4 Important Money Management Tips for Married Couples

Sometimes married couples struggle a lot with money management, especially when one spouse has no idea about home much money the other one intends to spend. If the couple is not communicating in the right way, late fees, missed bill payments and falling credit scores are the foreseeable results. Married couples should keep their finance on track and understand that successful financial plan starts with good communication with each other.

1. Know the exact income.

To better manage your money, first you should know your exact income and then you can plan the budget. Please remember that gross pay does not equal to net pay and situations may happen that your spouse has higher salary than you but bring home less due to the payroll reduction for 401k contributions and health care costs. If both of the couple are working on a commission-based job, you should review the tax returns for last few years so you can get an idea about the estimated commission-based pay amount. Again, before you plan a budget, you should know how much income you have.

2. Figure out fixed payments.

There are some fixed bills that your family needs to pay each month. Your spouse and you should work out a comprehensive list that contains all of the possible fixed expenses including mortgage and auto payment. Some bills may be fluctuating, for example, utility bills and credit card payments, but you can get an estimate by reviewing the past statements. Then you should decide which payment should be paid by whom so you will not be confused when the payment date arrives. Once you complete the list, deduct the fixed payments from your total income so now you are aware of how much you have left each month.

3. Plan for the future.

A married couple must sit down and having honest conversation about their long term plans. Discuss with your spouse about the retirement plans and try to figure out how much of your disposable money can be invested into the retirement accounts. You should also know that raising children, especially the college tuition and some luxury vacations, costs a lot of money. Look at the fixed payments and decide how much you can put aside into the retirement plan and be prepared for the future.
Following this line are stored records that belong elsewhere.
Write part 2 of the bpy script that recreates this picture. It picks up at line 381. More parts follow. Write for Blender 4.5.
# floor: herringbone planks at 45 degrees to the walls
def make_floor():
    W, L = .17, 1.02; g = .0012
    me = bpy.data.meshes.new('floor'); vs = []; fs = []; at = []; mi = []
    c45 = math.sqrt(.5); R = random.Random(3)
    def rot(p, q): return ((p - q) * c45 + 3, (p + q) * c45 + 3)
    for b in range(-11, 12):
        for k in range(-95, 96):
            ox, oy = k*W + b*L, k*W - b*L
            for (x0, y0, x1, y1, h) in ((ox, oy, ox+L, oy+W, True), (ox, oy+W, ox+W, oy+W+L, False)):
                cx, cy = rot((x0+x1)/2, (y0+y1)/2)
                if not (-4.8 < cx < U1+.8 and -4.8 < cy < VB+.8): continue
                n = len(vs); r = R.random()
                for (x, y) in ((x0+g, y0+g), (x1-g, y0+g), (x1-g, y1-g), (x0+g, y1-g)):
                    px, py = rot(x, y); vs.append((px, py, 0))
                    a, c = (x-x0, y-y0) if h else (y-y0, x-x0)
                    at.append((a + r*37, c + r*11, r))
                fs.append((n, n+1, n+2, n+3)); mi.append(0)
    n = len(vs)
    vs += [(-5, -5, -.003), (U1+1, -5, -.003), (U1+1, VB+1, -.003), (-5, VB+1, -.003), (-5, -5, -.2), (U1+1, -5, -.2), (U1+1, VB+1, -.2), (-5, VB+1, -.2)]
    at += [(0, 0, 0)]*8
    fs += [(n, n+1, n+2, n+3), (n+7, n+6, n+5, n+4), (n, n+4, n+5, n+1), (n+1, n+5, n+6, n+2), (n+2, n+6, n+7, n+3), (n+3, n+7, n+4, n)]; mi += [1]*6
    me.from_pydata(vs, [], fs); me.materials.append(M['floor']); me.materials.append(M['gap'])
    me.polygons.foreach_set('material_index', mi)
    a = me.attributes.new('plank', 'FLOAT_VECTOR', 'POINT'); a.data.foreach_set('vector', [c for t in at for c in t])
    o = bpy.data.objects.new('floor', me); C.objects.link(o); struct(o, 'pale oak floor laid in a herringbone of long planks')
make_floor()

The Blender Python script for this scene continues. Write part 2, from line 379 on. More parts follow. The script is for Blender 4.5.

4. Make your spending discretionary.

Once you have decide the fixed expenses and the long term saving plans, you can think about how to make best use of the other money. Basically, you have three options: paying down debts, saving or enjoying the life. But before you make any decisions, please communicate with your spouse and reach an agreement on how to arrange the money. The easiest way is to set weekly budget individually and review the spending in the weekends, making sure that both of you are on track and you properly address the unexpected expenses. The more you talk about money right now, the less you will have to worry about when unexpected problems occur in the future.